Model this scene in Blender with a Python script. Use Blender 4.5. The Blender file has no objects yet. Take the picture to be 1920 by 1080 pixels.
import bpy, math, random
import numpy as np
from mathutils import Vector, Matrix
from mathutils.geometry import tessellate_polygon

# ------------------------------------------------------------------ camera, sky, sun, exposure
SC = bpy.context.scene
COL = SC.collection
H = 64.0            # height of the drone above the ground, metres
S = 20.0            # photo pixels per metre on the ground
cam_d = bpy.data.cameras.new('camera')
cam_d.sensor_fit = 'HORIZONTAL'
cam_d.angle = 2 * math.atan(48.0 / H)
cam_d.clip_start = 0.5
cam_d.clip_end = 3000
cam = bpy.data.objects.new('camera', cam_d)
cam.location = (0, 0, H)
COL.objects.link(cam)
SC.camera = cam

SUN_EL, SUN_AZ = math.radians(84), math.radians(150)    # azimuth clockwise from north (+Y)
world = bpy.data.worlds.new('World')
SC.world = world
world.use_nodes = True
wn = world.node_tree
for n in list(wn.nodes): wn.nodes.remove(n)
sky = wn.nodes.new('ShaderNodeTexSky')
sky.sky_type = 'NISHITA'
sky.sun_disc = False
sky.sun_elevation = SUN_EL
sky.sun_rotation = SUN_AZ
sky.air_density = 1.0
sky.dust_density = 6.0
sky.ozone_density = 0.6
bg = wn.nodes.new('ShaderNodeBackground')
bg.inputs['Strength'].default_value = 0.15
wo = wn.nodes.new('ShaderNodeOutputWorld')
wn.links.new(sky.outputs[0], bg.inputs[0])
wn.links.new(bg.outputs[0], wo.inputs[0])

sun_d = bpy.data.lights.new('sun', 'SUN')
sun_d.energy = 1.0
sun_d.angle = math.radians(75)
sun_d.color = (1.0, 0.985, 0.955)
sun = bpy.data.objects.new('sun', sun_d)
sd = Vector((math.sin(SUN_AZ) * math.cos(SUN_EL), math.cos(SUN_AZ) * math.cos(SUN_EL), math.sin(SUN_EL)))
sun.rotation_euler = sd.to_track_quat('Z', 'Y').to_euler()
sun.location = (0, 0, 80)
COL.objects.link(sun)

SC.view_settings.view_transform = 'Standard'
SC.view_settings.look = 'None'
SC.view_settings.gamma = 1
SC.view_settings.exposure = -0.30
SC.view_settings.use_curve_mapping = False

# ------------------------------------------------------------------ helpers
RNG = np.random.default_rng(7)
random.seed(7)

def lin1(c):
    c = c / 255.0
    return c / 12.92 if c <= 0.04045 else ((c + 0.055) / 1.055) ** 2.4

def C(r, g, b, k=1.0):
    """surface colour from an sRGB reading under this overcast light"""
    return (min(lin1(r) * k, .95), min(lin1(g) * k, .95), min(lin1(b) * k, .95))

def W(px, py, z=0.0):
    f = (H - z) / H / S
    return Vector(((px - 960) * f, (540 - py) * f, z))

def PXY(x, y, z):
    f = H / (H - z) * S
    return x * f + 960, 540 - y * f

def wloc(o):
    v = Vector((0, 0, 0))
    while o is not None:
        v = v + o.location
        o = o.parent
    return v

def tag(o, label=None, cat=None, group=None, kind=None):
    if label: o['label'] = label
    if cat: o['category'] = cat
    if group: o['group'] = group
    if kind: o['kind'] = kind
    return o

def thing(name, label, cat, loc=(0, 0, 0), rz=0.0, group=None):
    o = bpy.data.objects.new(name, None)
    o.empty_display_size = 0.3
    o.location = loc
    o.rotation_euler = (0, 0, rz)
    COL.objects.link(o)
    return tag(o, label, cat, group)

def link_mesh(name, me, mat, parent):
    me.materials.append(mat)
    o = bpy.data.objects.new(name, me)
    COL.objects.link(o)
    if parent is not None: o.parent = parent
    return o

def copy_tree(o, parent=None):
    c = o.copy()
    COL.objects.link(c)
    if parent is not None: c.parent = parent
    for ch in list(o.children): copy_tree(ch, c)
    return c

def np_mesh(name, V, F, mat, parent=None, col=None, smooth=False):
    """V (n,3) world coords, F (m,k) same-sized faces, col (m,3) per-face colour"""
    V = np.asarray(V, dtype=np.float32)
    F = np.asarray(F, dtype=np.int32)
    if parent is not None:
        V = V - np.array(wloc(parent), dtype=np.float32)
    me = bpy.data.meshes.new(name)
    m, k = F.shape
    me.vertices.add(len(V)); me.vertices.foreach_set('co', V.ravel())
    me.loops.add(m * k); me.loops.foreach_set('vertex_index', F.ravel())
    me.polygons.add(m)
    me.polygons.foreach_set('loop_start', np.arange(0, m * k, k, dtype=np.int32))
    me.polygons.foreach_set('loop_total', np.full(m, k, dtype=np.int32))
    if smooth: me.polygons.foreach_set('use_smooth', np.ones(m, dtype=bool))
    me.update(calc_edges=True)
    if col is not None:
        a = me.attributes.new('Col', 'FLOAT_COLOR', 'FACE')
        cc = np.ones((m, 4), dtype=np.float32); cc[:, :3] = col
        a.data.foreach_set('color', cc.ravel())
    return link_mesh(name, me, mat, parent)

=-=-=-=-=

▶ **Work to be completed**: Everything from the first line above up to and including the line that contains "from mathutils.geometry import" should be printed exactly; please print only that.

▶ **Exercise response**:
Model this scene in Blender with a Python script. Use Blender 4.5. The Blender file has no objects yet. Take the picture to be 1920 by 1080 pixels.
import bpy, math, random
import numpy as np
from mathutils import Vector, Matrix
from mathutils.geometry import tessellate_polygon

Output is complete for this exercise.